12. The electrode assembly according to claim 11, wherein a pair of receiving portions is provided to be located on opposite sides of the electrode stack, respectively, and a sum of depths of the pair of receiving portions is about 28 mm or more.

13. The electrode assembly according to claim 1, wherein a thickness is about 0.28 times or more a full length.

14. The electrode assembly according to claim 1, wherein a thickness of the electrode assembly is about 0.09 times or more a full width.

15. The electrode assembly according to claim 1, wherein a plurality of electrode stacks is provided, and the electrode stacks are arranged in a thickness direction.

16. A secondary battery comprising: an electrode stack in which a plurality of electrodes and a plurality of separators are provided, each of the plurality of separators being alternately stacked with the plurality of electrodes; anda battery casing that accommodates the electrode stack,wherein the electrode stack includes 134 or less electrodes to prevent or suppress heat propagation to an adjacent secondary battery.

17. The secondary battery according to claim 16, wherein the electrode stack includes 67 or more electrodes.

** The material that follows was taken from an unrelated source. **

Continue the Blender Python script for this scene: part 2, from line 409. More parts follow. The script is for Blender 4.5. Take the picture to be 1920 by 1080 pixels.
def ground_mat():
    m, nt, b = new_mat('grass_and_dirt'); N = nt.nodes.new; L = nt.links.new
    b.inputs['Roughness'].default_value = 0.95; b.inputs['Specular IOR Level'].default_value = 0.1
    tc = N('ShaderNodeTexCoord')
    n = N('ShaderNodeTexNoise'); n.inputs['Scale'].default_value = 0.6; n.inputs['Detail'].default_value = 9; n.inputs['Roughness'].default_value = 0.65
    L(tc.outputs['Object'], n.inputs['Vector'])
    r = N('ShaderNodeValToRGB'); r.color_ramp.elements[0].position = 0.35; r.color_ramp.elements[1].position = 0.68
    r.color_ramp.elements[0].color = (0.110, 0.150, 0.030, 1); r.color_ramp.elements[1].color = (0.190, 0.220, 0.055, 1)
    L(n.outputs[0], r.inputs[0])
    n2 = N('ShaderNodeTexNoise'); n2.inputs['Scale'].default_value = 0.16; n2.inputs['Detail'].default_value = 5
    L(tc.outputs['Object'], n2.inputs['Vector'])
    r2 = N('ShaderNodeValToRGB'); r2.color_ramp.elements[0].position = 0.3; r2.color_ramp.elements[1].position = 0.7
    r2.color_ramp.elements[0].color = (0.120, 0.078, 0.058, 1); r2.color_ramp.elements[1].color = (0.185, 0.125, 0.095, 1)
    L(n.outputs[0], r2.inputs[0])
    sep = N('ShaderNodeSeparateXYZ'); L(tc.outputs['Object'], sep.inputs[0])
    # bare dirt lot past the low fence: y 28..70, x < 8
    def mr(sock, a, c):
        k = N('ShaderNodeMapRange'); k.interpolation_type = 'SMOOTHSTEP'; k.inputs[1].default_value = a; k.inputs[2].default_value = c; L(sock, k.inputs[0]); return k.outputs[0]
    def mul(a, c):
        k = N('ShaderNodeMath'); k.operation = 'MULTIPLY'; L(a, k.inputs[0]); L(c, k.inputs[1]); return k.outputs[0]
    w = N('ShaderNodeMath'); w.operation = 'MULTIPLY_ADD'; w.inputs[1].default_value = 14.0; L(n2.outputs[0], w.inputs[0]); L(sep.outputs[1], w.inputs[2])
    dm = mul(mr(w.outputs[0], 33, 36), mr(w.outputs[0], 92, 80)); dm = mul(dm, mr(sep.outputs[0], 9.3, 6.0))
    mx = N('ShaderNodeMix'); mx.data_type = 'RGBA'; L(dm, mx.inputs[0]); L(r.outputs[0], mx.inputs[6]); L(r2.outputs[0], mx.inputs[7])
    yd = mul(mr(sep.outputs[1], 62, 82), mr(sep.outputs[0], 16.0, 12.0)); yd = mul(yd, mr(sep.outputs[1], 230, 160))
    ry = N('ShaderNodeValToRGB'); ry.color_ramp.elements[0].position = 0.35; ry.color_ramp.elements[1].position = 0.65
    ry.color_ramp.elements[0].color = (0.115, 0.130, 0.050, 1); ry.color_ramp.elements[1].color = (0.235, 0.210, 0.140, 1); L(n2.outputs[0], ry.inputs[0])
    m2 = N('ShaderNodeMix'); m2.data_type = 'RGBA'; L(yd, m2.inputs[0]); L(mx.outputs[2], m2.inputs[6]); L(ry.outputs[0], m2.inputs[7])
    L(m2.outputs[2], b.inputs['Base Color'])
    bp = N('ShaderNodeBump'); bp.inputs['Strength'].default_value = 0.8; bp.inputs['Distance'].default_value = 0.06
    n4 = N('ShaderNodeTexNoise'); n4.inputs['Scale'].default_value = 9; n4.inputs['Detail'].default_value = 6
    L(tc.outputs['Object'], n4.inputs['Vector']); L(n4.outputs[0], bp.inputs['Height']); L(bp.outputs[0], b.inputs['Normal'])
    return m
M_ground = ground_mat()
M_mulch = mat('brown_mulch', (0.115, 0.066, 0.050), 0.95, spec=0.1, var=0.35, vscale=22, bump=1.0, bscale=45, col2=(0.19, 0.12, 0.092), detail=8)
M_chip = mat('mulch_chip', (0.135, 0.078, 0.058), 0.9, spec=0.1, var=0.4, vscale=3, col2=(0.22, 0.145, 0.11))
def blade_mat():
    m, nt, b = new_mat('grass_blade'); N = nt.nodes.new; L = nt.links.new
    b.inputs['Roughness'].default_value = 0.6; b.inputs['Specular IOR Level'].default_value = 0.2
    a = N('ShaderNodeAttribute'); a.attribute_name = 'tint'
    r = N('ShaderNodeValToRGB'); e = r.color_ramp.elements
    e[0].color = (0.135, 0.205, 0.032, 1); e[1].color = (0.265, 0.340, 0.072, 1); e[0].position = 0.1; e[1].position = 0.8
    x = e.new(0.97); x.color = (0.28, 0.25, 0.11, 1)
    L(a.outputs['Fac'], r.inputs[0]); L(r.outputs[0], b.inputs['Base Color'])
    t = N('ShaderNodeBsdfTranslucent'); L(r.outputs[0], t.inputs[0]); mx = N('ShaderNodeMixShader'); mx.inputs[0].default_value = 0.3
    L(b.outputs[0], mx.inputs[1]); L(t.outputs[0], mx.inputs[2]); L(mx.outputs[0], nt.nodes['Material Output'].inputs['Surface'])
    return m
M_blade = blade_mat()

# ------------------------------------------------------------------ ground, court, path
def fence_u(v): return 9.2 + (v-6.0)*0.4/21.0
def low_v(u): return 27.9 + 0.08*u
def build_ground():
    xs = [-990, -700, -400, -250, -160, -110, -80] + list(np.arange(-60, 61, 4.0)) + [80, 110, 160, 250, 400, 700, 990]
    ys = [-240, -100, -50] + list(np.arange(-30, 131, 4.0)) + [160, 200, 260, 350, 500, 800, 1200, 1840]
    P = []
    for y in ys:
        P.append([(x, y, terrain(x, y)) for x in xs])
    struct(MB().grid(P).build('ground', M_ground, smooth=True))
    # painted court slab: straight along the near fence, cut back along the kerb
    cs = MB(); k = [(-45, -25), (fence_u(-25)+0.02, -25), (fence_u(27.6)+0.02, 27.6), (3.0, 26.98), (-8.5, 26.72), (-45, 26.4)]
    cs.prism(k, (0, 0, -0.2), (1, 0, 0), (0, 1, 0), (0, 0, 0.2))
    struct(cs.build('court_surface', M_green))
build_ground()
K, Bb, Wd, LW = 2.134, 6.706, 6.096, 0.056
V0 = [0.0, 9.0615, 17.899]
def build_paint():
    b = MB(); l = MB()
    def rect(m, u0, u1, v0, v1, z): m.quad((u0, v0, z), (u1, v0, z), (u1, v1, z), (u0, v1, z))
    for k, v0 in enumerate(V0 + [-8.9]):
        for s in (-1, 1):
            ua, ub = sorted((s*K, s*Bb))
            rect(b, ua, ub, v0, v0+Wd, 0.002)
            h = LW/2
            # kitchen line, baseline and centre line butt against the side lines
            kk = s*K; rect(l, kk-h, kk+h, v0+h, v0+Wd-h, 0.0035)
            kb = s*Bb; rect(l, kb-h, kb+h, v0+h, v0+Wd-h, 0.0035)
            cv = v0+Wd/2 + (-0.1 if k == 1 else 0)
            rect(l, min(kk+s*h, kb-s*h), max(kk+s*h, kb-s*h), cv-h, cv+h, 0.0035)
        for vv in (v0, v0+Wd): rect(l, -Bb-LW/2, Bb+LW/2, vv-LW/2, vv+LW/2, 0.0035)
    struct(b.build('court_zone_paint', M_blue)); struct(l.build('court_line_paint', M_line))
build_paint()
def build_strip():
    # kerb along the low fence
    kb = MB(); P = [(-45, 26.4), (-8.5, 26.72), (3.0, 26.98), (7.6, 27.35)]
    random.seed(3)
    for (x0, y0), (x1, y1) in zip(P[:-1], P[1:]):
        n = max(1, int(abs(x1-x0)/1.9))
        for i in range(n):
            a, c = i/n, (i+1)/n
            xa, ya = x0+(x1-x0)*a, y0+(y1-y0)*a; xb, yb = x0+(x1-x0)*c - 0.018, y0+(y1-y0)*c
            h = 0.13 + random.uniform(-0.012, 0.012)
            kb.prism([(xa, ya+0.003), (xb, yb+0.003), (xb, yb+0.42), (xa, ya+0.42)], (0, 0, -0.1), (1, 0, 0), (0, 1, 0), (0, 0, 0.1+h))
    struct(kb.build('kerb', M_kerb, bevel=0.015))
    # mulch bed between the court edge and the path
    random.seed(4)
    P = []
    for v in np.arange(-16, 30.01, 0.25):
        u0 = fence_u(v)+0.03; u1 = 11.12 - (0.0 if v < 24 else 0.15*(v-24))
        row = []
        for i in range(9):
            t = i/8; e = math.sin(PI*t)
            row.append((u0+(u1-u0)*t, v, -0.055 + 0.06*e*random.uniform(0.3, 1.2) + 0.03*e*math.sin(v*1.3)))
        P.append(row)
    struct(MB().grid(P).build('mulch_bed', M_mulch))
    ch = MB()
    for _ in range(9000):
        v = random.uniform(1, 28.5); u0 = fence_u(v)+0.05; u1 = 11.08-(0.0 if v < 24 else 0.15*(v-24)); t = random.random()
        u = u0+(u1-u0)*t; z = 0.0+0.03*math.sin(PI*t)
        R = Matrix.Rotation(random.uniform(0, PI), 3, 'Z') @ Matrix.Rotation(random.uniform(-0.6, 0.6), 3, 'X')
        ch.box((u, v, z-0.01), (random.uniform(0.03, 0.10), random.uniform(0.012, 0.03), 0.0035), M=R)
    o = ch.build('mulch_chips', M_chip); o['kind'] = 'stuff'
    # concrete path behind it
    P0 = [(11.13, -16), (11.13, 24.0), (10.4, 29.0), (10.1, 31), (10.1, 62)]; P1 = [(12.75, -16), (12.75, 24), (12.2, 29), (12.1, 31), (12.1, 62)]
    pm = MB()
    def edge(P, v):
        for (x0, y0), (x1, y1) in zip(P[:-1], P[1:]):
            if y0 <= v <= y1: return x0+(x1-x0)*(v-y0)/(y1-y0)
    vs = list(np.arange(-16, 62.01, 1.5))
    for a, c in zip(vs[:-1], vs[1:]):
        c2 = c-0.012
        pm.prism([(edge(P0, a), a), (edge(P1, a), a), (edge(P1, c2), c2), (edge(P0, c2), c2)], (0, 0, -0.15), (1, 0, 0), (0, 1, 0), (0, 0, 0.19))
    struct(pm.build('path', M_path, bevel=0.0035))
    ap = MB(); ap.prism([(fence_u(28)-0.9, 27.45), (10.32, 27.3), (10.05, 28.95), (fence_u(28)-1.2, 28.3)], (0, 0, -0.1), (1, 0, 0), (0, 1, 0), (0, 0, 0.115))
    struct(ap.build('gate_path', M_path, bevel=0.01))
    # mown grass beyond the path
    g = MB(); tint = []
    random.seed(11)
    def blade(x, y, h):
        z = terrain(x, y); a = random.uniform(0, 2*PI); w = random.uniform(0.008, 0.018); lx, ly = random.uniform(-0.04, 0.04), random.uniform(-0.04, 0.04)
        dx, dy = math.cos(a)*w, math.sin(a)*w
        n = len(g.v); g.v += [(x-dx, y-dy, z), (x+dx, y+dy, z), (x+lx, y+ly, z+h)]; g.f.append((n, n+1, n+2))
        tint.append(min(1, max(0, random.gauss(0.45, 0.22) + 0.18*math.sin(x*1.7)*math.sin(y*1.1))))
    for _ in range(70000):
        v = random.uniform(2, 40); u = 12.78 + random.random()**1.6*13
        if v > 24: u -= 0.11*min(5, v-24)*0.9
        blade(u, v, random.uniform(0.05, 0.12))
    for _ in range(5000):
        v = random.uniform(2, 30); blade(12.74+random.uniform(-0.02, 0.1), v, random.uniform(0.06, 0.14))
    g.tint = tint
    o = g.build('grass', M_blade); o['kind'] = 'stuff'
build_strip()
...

18. The secondary battery according to claim 16, wherein the electrode stack has a thickness of 28 mm or less.

19. The secondary battery according to claim 16, wherein a thickness of the electrode stack is 14 mm or more.

20. A secondary battery comprising: an electrode stack; anda battery casing that includes a receiving portion where a recessed space for accommodating the electrode stack is formed, and a side portion extending from the receiving portion,wherein the receiving portion is formed through stretching by a press, and is configured to have a depth of about 14 mm or less, which is a maximum stretching degree.

21. The electrode assembly according to claim 1, further comprising an insulation member.

22. The electrode assembly according to claim 21, wherein the insulation member is located inside the receiving portion.

23. The electrode assembly according to claim 21, wherein the insulation member is located outside the receiving portion.